Sum of dependent random variables
This particular problem can be completely performed with Mathematica without resorting to paper and pencil.
The joint density of $X$ and $Y$ is given by the product of the marginal density of $X$ (which is $1\over2$) and the conditional density of $Y\mid X$ (which is $1\over{2\mid X \mid}$):
f[x_, y_] := Piecewise[{{(1/2)*(1/(2 Abs[x]), -1 <= x <= 1 && Abs[y] <= Abs[x] && x != 0},
{∞, x == 0}}, 0]
Apply ProbabilityDistribution
on the joint density:
d = ProbabilityDistribution[f[x, y], {x, -1, 1}, {y, -Abs[x], Abs[x]}]

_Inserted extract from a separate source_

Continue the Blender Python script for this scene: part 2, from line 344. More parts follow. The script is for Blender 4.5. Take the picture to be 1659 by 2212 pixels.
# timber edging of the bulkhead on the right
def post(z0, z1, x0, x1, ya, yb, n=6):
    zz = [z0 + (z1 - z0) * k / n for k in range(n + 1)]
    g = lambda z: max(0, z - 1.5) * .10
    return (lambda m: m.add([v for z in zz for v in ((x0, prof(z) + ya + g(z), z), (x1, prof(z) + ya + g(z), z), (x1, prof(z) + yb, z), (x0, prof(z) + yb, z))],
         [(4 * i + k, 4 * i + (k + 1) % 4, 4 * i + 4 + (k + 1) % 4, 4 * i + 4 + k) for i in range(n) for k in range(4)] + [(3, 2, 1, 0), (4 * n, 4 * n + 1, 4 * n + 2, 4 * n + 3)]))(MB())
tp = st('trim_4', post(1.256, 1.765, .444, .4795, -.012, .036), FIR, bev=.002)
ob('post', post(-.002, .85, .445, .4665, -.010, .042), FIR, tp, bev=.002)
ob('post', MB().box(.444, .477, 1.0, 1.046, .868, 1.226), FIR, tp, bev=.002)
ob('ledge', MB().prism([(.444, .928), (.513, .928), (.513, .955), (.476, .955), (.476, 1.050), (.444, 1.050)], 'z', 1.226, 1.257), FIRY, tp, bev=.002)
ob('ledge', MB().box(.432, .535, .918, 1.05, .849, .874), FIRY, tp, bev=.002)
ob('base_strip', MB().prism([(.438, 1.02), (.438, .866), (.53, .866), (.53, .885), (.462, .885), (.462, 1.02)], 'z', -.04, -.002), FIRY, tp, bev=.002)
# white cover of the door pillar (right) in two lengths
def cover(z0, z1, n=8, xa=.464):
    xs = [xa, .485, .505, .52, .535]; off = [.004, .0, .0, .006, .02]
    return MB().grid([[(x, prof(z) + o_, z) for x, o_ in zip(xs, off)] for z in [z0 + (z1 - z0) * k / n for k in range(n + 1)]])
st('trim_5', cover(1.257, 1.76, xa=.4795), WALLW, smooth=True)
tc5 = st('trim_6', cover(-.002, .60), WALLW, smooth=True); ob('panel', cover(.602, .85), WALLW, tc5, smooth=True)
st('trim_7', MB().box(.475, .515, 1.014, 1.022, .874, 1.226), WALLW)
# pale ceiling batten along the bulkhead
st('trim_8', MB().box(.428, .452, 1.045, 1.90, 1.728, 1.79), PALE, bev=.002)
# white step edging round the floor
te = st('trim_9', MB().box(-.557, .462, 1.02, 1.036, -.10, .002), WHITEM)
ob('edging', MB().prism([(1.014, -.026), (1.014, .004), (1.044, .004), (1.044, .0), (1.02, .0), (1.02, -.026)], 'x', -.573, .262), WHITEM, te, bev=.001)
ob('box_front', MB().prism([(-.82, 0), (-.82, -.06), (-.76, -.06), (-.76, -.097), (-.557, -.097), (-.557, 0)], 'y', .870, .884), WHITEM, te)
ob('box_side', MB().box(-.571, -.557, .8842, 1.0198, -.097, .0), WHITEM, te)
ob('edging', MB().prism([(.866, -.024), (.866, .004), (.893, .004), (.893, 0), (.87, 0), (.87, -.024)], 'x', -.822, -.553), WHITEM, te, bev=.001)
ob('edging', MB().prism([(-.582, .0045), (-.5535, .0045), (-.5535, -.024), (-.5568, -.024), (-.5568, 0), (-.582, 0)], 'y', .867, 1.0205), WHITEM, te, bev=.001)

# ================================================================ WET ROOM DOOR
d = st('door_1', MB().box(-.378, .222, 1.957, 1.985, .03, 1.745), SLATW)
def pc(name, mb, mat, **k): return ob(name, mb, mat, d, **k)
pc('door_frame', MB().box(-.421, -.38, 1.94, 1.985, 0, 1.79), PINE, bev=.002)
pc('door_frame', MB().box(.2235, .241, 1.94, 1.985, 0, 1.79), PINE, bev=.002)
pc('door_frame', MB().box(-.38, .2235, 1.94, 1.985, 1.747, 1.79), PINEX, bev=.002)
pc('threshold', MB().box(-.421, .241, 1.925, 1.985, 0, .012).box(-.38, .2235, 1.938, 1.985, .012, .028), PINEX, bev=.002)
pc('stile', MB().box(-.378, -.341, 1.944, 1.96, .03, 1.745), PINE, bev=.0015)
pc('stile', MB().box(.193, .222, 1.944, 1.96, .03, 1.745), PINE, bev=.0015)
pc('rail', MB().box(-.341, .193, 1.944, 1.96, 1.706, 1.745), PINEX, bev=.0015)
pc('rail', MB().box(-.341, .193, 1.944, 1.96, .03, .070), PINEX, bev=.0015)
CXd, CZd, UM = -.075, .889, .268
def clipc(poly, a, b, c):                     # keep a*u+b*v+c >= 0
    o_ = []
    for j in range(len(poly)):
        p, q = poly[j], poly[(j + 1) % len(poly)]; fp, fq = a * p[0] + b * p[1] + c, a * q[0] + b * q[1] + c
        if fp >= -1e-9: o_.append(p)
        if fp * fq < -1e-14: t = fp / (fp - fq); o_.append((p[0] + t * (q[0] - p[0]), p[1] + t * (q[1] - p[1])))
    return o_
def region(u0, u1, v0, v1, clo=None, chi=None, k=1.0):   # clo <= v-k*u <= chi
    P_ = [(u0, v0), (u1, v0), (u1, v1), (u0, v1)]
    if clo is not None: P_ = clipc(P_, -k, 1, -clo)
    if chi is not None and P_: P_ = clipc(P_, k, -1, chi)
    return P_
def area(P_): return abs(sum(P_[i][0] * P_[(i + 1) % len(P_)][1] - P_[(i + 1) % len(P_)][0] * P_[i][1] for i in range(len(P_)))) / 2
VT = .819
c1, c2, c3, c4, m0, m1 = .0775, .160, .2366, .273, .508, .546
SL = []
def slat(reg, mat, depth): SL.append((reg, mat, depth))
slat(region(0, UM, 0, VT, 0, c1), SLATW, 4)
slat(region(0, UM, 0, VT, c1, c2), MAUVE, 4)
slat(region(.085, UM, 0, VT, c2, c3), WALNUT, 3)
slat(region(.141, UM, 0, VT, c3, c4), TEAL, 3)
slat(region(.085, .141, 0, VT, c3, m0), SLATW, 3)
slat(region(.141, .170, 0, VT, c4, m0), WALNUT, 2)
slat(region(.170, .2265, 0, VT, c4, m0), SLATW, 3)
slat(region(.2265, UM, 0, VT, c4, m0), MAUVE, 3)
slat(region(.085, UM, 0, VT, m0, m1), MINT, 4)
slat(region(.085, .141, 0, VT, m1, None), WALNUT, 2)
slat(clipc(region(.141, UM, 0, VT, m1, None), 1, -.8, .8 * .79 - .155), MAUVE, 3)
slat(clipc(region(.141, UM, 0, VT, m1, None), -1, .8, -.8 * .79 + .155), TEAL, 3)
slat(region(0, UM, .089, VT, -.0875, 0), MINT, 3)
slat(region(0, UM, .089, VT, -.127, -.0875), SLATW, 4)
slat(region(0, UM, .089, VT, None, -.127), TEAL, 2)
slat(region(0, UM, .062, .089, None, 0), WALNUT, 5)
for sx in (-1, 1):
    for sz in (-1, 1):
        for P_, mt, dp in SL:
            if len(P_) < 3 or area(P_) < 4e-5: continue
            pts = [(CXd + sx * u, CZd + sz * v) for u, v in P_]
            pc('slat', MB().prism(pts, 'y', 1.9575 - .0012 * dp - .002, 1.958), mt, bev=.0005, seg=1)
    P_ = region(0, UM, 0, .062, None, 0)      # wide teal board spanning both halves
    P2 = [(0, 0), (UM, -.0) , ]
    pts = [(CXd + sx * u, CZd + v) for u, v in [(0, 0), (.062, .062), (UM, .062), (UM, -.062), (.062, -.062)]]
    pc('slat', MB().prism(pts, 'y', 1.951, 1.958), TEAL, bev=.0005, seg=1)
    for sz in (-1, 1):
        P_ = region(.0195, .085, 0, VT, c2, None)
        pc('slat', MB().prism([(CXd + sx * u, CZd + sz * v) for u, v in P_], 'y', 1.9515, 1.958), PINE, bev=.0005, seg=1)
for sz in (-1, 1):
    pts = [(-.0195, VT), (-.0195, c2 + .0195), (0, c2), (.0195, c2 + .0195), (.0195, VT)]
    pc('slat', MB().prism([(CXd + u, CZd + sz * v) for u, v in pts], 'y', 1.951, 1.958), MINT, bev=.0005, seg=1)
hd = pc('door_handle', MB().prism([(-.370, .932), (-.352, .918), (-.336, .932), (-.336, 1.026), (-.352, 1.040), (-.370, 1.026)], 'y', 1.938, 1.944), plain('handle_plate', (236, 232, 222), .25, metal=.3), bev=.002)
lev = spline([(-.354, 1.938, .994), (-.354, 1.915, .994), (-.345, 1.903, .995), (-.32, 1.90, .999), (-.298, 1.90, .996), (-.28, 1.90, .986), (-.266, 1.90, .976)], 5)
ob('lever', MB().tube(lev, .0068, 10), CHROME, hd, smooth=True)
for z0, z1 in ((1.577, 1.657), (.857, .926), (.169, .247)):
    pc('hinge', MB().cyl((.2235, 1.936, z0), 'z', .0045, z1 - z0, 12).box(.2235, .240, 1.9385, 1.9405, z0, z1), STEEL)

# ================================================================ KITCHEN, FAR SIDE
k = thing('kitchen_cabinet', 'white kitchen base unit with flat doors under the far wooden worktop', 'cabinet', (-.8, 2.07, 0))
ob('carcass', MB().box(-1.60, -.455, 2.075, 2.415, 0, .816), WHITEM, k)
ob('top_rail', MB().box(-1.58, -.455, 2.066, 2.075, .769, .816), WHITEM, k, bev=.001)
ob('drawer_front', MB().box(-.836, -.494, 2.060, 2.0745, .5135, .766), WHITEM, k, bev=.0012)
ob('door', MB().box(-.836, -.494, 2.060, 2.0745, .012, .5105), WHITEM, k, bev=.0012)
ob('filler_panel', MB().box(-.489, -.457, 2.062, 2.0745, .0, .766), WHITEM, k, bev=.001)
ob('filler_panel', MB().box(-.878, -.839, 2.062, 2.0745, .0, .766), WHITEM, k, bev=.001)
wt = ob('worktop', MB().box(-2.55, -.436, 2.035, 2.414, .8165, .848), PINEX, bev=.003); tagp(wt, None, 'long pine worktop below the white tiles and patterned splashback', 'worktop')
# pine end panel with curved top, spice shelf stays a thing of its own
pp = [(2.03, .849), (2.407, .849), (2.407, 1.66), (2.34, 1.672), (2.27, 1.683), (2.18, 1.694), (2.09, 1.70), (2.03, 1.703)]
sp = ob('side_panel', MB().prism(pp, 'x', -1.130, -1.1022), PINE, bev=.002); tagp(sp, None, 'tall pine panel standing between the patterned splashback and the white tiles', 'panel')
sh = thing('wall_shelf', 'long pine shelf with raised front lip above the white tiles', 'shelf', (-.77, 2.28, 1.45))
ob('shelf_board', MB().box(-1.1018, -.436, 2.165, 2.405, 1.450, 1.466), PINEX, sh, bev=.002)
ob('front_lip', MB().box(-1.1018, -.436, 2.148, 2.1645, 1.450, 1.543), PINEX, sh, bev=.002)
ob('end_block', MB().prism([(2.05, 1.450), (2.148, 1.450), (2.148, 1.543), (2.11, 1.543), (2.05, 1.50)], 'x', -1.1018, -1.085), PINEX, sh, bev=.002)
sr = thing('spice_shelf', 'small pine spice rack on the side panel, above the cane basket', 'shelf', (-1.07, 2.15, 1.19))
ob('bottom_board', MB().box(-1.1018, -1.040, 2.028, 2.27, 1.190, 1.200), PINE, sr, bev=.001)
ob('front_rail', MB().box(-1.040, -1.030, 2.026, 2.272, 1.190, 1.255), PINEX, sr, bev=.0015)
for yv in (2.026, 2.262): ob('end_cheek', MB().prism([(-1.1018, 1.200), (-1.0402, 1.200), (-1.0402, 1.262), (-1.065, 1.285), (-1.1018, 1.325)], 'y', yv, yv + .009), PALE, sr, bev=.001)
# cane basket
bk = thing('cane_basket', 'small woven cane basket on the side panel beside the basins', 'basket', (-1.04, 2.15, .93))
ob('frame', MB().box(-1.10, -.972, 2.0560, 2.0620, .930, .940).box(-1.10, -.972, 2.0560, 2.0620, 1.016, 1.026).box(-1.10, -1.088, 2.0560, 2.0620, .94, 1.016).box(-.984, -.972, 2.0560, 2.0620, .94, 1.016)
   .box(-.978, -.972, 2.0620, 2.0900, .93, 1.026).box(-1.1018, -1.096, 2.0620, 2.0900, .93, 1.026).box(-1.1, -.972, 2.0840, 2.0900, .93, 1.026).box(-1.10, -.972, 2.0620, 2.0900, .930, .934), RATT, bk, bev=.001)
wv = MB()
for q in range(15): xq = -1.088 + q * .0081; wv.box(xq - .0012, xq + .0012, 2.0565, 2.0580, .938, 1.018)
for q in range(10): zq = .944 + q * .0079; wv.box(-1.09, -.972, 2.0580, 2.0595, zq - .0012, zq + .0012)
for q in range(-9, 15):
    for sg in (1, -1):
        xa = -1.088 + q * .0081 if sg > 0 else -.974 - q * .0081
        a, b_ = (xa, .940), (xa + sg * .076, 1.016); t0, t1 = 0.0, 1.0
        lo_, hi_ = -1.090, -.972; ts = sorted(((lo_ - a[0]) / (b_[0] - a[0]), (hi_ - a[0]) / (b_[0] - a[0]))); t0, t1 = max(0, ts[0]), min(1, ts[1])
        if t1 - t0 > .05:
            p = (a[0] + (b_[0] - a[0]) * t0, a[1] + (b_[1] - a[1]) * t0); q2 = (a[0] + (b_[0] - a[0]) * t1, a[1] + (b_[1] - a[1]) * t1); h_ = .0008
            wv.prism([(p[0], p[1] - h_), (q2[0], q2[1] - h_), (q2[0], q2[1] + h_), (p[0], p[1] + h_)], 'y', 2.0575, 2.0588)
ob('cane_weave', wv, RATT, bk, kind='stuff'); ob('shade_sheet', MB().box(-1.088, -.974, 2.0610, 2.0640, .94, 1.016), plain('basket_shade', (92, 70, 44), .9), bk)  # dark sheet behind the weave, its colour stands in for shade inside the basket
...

Now find the distribution of $Z=X+Y$:
dz = TransformedDistribution[x + y, {x, y} \[Distributed] d];
pdf = PDF[dz, z]
Plot[pdf, {z, -2.5, 2.5}]
The expression of the pdf can be simplified to
pdf = Piecewise[{{Log[2/Abs[z]]/4, -2 < z < 2}}, 0]
This becomes quite straight forward if we note that y
can be written as the product of x
and an independent uniformly distributed random variable u
d = Block[{y = x u},
TransformedDistribution[x + y, {x \[Distributed] UniformDistribution[{-1, 1}],
u \[Distributed] UniformDistribution[{-1, 1}]}]];
PDF[d, t] // InputForm
(* Piecewise[{{Log[2]/4, t == 0}, {Log[-2/t]/4, Inequality[-2, Less, t, Less, 0]},
{Log[2/t]/4, Inequality[0, Less, t, Less, 2]}}, 0] *)
You can construct any distribution from pdfs of other distributions with ProbabilityDistribution
, and Method -> "Normalize"
will normalize it:
dist = ProbabilityDistribution[
PDF[UniformDistribution[{-1, 1}], u] PDF[UniformDistribution[{-Abs[u], Abs[u]}], v]
, {u, -1, 1}, {v, -1, 1}, Method -> "Normalize"];
pdf = PDF@TransformedDistribution[u + v, {u, v} \[Distributed] dist]